Zwischen den verschiedenen Szenen werden in Videos (Auswahl Berend Neumann) die Themen mit aktuellen Darstellungen verbunden, wie zum Beispiel die Legitimation des Kopftuchgebots im Islam, die Ruhigstellung der Frauen in den Nachkriegsjahren durch das alkoholische Getränk „Frauengold“ oder der fast nackte Frauenkörper als ausgestelltes Objekt in der Modenschau „Black Tape“.

Am Schluss der fast 90-minütigen Performance tritt dann noch Gudrun Ensslin auf, die in ihrer Gefängniszelle ihre Sicht der Ungerechtigkeit der Welt und ihre Überzeugung, dass die RAF-Gruppe nur Politik mit anderen Mitteln gemacht habe, den Wänden entgegen schreit. Helden oder Verbrecher? Diese Frage bleibt im Raum stehen.

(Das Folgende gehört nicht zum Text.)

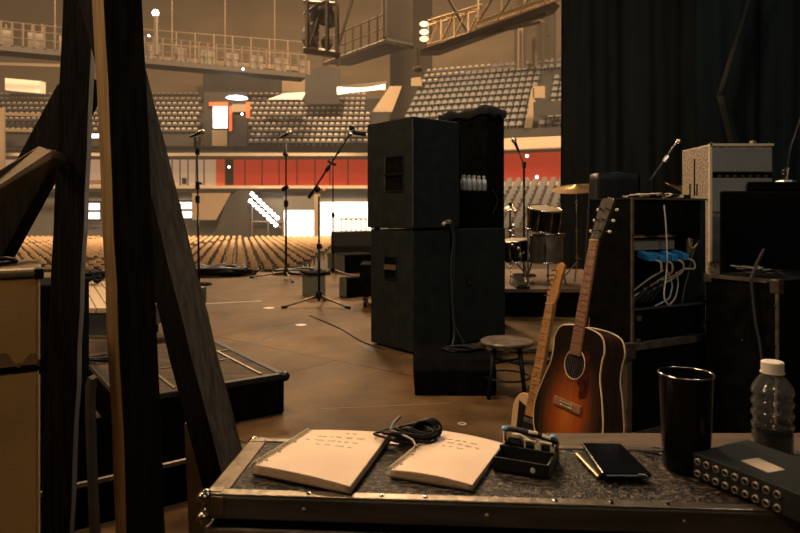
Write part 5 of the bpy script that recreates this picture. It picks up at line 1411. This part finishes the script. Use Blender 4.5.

In vielen Passagen verleiht die stimmungsvolle Musikauswahl und Bildersprache von Krisztina Horváth dem Stück einen lyrischen Touch, insgesamt aber wirkt die Inszenierung wie ein Angriff auf das Selbstverständnis der Männer und deren Geschichtsbewusstsein. Auf die heutigen Frauen vielleicht eher wie die Frage nach der eigenen Identität, nach der Wahrhaftigkeit in der Lebensführung. Wenn Klytämnestra ruft: „Ich weine um mich! Um mein verlorenes Leben“, dann geht das unter die Haut. Und manche Zuschauerin mag sich wohl fragen: Lebe ich das richtige Leben? Bin ich selbst- oder fremdbestimmt? Denn eines wird aus diesem Stück klar: es gibt kein richtiges Leben im Falschen.